Start Data provided

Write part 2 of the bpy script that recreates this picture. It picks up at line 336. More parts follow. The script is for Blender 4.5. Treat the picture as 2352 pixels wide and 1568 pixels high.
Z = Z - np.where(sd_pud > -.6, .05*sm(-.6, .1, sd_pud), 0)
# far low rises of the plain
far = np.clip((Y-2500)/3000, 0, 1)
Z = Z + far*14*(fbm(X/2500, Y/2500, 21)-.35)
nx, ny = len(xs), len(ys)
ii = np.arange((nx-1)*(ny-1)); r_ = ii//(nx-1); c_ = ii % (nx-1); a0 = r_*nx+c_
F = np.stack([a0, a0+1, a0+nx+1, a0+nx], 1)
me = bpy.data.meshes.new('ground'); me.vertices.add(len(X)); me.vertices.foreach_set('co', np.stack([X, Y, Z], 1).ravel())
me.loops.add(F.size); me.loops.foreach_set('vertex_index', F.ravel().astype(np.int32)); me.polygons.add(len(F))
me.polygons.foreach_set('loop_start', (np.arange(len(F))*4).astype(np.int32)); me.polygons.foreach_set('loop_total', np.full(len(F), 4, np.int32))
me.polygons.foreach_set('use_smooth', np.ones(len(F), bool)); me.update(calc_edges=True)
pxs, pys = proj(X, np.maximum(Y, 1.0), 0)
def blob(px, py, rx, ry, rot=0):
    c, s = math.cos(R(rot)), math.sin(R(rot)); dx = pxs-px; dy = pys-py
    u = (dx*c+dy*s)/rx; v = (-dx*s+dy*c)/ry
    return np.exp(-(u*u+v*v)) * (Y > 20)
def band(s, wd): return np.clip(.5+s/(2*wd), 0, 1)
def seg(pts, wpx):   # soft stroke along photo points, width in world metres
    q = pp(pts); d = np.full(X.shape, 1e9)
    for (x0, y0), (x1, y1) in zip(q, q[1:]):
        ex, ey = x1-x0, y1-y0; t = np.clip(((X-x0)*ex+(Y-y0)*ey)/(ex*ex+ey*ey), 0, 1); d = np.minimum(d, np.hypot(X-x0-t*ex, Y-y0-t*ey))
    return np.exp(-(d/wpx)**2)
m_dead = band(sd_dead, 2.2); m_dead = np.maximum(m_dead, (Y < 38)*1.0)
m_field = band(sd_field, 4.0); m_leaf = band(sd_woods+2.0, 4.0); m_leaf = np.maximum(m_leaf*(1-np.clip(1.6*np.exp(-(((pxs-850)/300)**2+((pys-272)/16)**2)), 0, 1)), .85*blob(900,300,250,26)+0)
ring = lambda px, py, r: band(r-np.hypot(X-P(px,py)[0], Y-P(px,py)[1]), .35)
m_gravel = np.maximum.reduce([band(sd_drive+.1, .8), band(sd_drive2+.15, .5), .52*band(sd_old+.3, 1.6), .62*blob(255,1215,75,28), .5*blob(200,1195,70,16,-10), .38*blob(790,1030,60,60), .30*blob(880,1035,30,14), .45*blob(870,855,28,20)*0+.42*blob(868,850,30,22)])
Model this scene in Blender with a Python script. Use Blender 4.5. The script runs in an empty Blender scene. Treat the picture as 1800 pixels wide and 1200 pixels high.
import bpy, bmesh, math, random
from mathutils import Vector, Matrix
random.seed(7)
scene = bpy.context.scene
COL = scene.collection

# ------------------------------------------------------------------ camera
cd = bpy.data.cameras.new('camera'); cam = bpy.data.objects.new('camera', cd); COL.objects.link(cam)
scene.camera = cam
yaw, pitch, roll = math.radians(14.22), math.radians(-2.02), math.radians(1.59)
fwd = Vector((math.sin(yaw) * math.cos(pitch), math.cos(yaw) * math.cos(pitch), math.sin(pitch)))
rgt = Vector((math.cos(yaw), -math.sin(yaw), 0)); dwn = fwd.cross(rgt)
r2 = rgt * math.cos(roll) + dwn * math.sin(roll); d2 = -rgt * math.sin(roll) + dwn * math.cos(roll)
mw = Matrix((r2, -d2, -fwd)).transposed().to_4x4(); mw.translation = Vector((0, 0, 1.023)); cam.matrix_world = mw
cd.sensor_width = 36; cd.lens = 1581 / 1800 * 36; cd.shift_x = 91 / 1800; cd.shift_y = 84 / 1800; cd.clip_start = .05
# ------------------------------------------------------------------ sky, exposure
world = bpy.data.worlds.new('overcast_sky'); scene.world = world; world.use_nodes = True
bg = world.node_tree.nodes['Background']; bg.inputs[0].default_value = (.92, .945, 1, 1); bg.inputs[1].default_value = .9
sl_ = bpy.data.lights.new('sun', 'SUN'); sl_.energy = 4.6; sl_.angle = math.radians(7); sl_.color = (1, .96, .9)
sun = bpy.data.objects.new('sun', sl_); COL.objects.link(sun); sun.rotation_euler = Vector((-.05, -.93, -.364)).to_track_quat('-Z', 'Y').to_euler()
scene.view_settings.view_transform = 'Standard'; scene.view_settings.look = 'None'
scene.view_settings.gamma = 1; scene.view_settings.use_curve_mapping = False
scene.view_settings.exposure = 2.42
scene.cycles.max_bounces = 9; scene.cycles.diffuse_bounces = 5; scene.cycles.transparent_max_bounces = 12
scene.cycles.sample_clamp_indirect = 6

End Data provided

● **Task objective**: Reproduce the full set of records precisely.

● **Finished exercise**:
Write part 2 of the bpy script that recreates this picture. It picks up at line 336. More parts follow. The script is for Blender 4.5. Treat the picture as 2352 pixels wide and 1568 pixels high.
Z = Z - np.where(sd_pud > -.6, .05*sm(-.6, .1, sd_pud), 0)
# far low rises of the plain
far = np.clip((Y-2500)/3000, 0, 1)
Z = Z + far*14*(fbm(X/2500, Y/2500, 21)-.35)
nx, ny = len(xs), len(ys)
ii = np.arange((nx-1)*(ny-1)); r_ = ii//(nx-1); c_ = ii % (nx-1); a0 = r_*nx+c_
F = np.stack([a0, a0+1, a0+nx+1, a0+nx], 1)
me = bpy.data.meshes.new('ground'); me.vertices.add(len(X)); me.vertices.foreach_set('co', np.stack([X, Y, Z], 1).ravel())
me.loops.add(F.size); me.loops.foreach_set('vertex_index', F.ravel().astype(np.int32)); me.polygons.add(len(F))
me.polygons.foreach_set('loop_start', (np.arange(len(F))*4).astype(np.int32)); me.polygons.foreach_set('loop_total', np.full(len(F), 4, np.int32))
me.polygons.foreach_set('use_smooth', np.ones(len(F), bool)); me.update(calc_edges=True)
pxs, pys = proj(X, np.maximum(Y, 1.0), 0)
def blob(px, py, rx, ry, rot=0):
    c, s = math.cos(R(rot)), math.sin(R(rot)); dx = pxs-px; dy = pys-py
    u = (dx*c+dy*s)/rx; v = (-dx*s+dy*c)/ry
    return np.exp(-(u*u+v*v)) * (Y > 20)
def band(s, wd): return np.clip(.5+s/(2*wd), 0, 1)
def seg(pts, wpx):   # soft stroke along photo points, width in world metres
    q = pp(pts); d = np.full(X.shape, 1e9)
    for (x0, y0), (x1, y1) in zip(q, q[1:]):
        ex, ey = x1-x0, y1-y0; t = np.clip(((X-x0)*ex+(Y-y0)*ey)/(ex*ex+ey*ey), 0, 1); d = np.minimum(d, np.hypot(X-x0-t*ex, Y-y0-t*ey))
    return np.exp(-(d/wpx)**2)
m_dead = band(sd_dead, 2.2); m_dead = np.maximum(m_dead, (Y < 38)*1.0)
m_field = band(sd_field, 4.0); m_leaf = band(sd_woods+2.0, 4.0); m_leaf = np.maximum(m_leaf*(1-np.clip(1.6*np.exp(-(((pxs-850)/300)**2+((pys-272)/16)**2)), 0, 1)), .85*blob(900,300,250,26)+0)
ring = lambda px, py, r: band(r-np.hypot(X-P(px,py)[0], Y-P(px,py)[1]), .35)
m_gravel = np.maximum.reduce([band(sd_drive+.1, .8), band(sd_drive2+.15, .5), .52*band(sd_old+.3, 1.6), .62*blob(255,1215,75,28), .5*blob(200,1195,70,16,-10), .38*blob(790,1030,60,60), .30*blob(880,1035,30,14), .45*blob(870,855,28,20)*0+.42*blob(868,850,30,22)])
Model this scene in Blender with a Python script. Use Blender 4.5. The script runs in an empty Blender scene. Treat the picture as 1800 pixels wide and 1200 pixels high.
import bpy, bmesh, math, random
from mathutils import Vector, Matrix
random.seed(7)
scene = bpy.context.scene
COL = scene.collection

# ------------------------------------------------------------------ camera
cd = bpy.data.cameras.new('camera'); cam = bpy.data.objects.new('camera', cd); COL.objects.link(cam)
scene.camera = cam
yaw, pitch, roll = math.radians(14.22), math.radians(-2.02), math.radians(1.59)
fwd = Vector((math.sin(yaw) * math.cos(pitch), math.cos(yaw) * math.cos(pitch), math.sin(pitch)))
rgt = Vector((math.cos(yaw), -math.sin(yaw), 0)); dwn = fwd.cross(rgt)
r2 = rgt * math.cos(roll) + dwn * math.sin(roll); d2 = -rgt * math.sin(roll) + dwn * math.cos(roll)
mw = Matrix((r2, -d2, -fwd)).transposed().to_4x4(); mw.translation = Vector((0, 0, 1.023)); cam.matrix_world = mw
cd.sensor_width = 36; cd.lens = 1581 / 1800 * 36; cd.shift_x = 91 / 1800; cd.shift_y = 84 / 1800; cd.clip_start = .05
# ------------------------------------------------------------------ sky, exposure
world = bpy.data.worlds.new('overcast_sky'); scene.world = world; world.use_nodes = True
bg = world.node_tree.nodes['Background']; bg.inputs[0].default_value = (.92, .945, 1, 1); bg.inputs[1].default_value = .9
sl_ = bpy.data.lights.new('sun', 'SUN'); sl_.energy = 4.6; sl_.angle = math.radians(7); sl_.color = (1, .96, .9)
sun = bpy.data.objects.new('sun', sl_); COL.objects.link(sun); sun.rotation_euler = Vector((-.05, -.93, -.364)).to_track_quat('-Z', 'Y').to_euler()
scene.view_settings.view_transform = 'Standard'; scene.view_settings.look = 'None'
scene.view_settings.gamma = 1; scene.view_settings.use_curve_mapping = False
scene.view_settings.exposure = 2.42
scene.cycles.max_bounces = 9; scene.cycles.diffuse_bounces = 5; scene.cycles.transparent_max_bounces = 12
scene.cycles.sample_clamp_indirect = 6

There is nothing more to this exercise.